Talora anche rivolgevasi, e stando ritto sull’estremo apice ne formava il cimiero, o coll’agitar delle braccia, e col batter delle mani dava il segnale della comune allegrezza. Gli spettatori che temere non potevano pericolo in quelli atleti, perché vedevano non temerne essi alcuno, gli rispondevano battendo anch’essi le mani, vociferando o gridando maravigliati, e tutti ebbri di gioia.
Ma già l’altro partito preso da’nobile emulazione ardeva di voglia di ottenere anch’esso gli stessi applausi, nè intralasciava nulla per sorpassare giorni in destrezza la fazione rivale. Quindi que’prodigj e quegli sforzi che non si potrebbero nè narrare, nè credere, ma che pur succedendosi da banda a banda quasi per incanto, raddoppiavano le apparenza di un’architettura superiore a ogni livello, benchè passeggiera e fittizia.

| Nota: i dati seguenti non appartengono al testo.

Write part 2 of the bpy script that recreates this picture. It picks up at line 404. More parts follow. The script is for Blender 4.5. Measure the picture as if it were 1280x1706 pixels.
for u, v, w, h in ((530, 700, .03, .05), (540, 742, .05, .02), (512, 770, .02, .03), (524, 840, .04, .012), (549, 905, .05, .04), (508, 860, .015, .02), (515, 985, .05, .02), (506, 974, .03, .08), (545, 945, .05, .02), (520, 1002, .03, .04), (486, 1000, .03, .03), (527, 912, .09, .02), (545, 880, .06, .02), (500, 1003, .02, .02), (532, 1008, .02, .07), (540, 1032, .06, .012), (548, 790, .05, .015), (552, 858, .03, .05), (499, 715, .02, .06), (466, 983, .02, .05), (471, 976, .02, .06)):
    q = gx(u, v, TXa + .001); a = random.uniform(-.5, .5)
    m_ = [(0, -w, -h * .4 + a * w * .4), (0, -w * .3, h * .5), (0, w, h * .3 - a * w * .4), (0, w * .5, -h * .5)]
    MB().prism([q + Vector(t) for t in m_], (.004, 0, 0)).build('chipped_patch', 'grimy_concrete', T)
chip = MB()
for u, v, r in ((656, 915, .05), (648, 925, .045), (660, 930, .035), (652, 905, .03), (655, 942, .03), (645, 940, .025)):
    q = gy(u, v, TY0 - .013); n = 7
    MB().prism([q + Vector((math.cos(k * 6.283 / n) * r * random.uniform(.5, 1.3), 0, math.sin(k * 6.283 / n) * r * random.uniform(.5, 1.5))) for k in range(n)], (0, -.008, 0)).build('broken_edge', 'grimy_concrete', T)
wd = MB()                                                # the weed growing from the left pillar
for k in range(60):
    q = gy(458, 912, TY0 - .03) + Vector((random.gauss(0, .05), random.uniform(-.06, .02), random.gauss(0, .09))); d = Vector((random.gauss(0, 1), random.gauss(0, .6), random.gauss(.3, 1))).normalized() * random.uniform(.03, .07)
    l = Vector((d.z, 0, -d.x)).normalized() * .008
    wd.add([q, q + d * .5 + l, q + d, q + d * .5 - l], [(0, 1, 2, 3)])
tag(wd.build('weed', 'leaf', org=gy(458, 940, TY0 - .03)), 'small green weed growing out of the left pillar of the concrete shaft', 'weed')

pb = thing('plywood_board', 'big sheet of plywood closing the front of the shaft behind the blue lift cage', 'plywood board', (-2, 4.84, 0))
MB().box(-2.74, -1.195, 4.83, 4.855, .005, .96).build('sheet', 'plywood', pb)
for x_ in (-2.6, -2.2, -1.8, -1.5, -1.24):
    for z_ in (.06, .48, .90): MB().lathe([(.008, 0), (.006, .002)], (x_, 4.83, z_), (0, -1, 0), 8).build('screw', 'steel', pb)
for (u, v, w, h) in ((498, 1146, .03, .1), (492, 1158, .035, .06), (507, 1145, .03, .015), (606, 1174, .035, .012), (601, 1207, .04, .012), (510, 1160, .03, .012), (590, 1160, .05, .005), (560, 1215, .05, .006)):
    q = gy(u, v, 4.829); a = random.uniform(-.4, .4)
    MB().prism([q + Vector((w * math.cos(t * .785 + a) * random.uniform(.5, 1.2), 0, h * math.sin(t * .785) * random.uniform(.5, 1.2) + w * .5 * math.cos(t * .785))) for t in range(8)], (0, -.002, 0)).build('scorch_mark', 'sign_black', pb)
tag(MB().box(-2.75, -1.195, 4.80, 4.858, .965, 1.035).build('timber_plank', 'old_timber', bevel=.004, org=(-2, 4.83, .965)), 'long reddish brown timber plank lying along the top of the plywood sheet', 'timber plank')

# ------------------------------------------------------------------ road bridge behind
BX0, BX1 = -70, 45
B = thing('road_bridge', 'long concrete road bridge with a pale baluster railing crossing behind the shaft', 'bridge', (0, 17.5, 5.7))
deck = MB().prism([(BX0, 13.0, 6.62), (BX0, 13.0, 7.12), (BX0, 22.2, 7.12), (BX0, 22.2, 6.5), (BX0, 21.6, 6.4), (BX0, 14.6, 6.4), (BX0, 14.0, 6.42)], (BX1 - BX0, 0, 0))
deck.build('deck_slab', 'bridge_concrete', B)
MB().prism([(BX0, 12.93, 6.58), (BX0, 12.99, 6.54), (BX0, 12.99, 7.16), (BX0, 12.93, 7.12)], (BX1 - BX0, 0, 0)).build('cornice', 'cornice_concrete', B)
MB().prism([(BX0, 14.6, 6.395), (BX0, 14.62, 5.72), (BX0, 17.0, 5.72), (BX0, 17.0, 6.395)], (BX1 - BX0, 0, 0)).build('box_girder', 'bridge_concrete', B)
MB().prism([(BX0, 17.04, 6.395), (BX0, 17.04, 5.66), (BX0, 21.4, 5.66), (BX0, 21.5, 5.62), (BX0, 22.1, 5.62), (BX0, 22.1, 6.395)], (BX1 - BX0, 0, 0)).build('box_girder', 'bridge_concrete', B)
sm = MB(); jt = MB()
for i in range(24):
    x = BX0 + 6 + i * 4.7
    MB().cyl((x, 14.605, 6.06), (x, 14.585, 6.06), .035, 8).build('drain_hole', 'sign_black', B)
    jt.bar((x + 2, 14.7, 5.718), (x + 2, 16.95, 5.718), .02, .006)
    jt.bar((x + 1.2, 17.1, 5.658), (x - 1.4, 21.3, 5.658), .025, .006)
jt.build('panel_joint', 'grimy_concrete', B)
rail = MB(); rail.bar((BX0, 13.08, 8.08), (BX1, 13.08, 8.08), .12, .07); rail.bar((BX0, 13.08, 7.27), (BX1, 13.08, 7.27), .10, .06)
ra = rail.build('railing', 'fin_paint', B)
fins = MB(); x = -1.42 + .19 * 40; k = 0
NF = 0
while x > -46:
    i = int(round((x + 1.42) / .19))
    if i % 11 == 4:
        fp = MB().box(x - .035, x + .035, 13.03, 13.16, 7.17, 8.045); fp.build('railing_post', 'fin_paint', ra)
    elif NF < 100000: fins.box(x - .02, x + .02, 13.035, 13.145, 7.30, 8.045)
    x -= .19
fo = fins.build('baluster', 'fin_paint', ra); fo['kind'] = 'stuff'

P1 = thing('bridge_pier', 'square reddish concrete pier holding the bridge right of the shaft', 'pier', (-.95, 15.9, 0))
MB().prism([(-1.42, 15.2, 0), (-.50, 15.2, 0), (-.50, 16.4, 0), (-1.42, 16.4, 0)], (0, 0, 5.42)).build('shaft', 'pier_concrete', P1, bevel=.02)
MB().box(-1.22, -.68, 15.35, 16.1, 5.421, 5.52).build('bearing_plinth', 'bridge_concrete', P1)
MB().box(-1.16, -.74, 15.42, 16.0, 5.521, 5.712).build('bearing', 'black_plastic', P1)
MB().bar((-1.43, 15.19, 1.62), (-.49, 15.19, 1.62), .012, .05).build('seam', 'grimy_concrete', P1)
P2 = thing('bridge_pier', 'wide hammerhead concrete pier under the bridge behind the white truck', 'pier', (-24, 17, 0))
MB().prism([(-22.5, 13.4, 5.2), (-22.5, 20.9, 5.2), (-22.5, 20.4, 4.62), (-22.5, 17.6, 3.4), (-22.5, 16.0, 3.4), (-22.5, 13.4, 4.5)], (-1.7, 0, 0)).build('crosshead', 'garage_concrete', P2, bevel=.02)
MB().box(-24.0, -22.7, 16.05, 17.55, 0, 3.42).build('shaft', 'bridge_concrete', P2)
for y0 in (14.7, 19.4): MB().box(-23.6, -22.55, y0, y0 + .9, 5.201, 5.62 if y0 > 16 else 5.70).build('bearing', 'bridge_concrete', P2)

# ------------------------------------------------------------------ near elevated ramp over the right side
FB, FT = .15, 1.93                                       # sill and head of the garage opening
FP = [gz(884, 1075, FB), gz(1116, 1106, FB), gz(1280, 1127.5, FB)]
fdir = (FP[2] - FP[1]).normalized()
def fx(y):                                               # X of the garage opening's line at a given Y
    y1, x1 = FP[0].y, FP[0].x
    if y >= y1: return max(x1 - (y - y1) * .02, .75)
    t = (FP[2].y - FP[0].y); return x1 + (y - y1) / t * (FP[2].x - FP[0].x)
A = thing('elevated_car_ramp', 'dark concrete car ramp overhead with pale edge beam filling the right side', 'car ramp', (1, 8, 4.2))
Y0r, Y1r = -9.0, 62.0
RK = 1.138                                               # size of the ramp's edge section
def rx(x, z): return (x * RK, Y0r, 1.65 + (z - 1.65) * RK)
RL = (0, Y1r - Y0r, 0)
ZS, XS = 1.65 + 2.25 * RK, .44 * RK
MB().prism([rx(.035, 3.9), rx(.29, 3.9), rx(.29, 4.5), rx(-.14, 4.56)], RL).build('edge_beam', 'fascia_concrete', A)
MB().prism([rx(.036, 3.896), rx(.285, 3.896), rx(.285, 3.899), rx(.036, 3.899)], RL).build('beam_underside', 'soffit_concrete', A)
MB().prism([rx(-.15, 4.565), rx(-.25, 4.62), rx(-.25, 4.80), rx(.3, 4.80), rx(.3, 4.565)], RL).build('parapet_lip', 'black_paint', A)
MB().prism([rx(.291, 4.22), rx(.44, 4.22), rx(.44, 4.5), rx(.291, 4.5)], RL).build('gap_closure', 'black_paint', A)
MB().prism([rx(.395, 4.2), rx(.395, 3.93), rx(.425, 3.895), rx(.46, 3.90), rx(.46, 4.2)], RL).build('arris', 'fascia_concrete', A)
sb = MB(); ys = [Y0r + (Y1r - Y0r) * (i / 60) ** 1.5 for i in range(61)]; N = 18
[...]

Il popolo in tal guisa ammaestrato, quando occasione gli si fosse offerta, non avrebbe avuto mestieri, come gli altri popoli, di ricorrere al comun aiuto delle scale per ascendere ad una fortezza; potéa pur anco di leggieri manovrare un vascello in burrasca, montare sull’estremità degli alberi e dei cordaggi per quanto soffiasse il vento; tenersi saldo su piedi, o piegare il corpo in modo, che secondasse le scosse del bastimento e l’agitazione dell’onde sbattute o burrasca o dal combattimento; e tutti questi vantaggi preziosisimi per lo stato erano l’effetto delle sue gare da scherzo.